Sep 16, 2005 at 1:55 AM Post #5 of 16
DO-35 package:
1N5297 (1.0mA)
1N5298 (1.1mA)
1N5299 (1.2mA)
1N5300 (1.3mA)
1N5301 (1.4mA)
1N5302 (1.5mA)

TO-92 package:
J505 (1.0mA)
J506 (1.4mA)

All available from Mouser.
 
Sep 16, 2005 at 2:04 AM Post #7 of 16
Quote:

Originally Posted by TheSloth
What is the difference between the 2 packages? I'm going to use them to bias my 627's (DIP) into class A.


TO92 is the normal package for transistors, 3 leg, D shaped package if you look down from the top, Radial leaded

DO35 looks a bit like a standard resistor with 2 legs axial leaded
 
Sep 16, 2005 at 2:07 AM Post #8 of 16
Quote:

Originally Posted by Jazper
TO92 is the normal package for transistors, 3 leg, D shaped package if you look down from the top) Radial leaded


Except in this case, for the CRDs, they are two-leaded.

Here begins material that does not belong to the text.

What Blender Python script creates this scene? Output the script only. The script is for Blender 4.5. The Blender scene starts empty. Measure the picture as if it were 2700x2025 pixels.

Look up the part numbers at mouser.com, follow the link to their datasheets and you'll see a drawing.
 
Sep 16, 2005 at 2:15 AM Post #9 of 16
Quote:

Originally Posted by amb
Except in this case, for the CRDs, they are two-leaded.

Look up the part numbers at mouser.com, follow the link to their datasheets and you'll see a drawing.




interesting, because the LM329 I have is 3 leaded (and only two are connected)
 
Sep 16, 2005 at 4:54 PM Post #11 of 16
Quote:

Originally Posted by skyskraper
iirc thats (strictly speaking) a zener not CRD.


Well, strictly speaking, it's not a zener, either. It just happens to look like a very good zener from the outside. But look at the equivalent schematic.
 
Sep 16, 2005 at 5:33 PM Post #13 of 16
The Fixup sockets just have a resistor soldered from the output of the opamp to V- to bias it to Class-A. You could do the same yourself using CRDs if you wanted, or resistors if you have them lying about
 
Sep 16, 2005 at 7:56 PM Post #14 of 16
TheSloth, you didn't say what amp this is going into, but if the opamp will be driving headphones directly (a la cmoy, as opposed to another buffer stage), then doing this will not make the opamp "class A". In fact in a cmoy-style amp, you don't want to make it class A, because in order to do that you have to make the output stage constantly source (or sink) the maximum peak current into the lowest impedance load you desire.

For example, if you plan to drive 32Ω phones with the opamp, and it could swing 10V peak, then you will need to make it source or sink 312mA. Not only will most opamps have trouble doing this, you won't find a CRD that could do this either. Now in real life you don't need that much current because 10V in your 32Ω Grados would probably fry them, but even 1/10 that current is too much for most opamps in a continuous manner.

By contrast, if the opamp is merely driving another buffer stage with high input impedance, then it doesn't need to deliver much current at all. In such an amp the opamp will operate deeply in class A with just a 1mA CRD at its output.
 
Sep 16, 2005 at 8:34 PM Post #15 of 16
Which leads me to wonder why there is still any desire to use op amps as driver stages in any design -- as near-impossible as it is to give them a decent operating point into a low-impedance load. Yet they do seem to be back in fashion...

The folks who are designing with the new high-current op amps don't seem interested in class A bias -- does this mean a) that these chips have a nice operating point already, with plenty of class A into our loads; or b) as I've suspected for a while, that the precision trimming etc in better chips makes AB so effective and asymmetry-free that it sounds indistinguishable from A?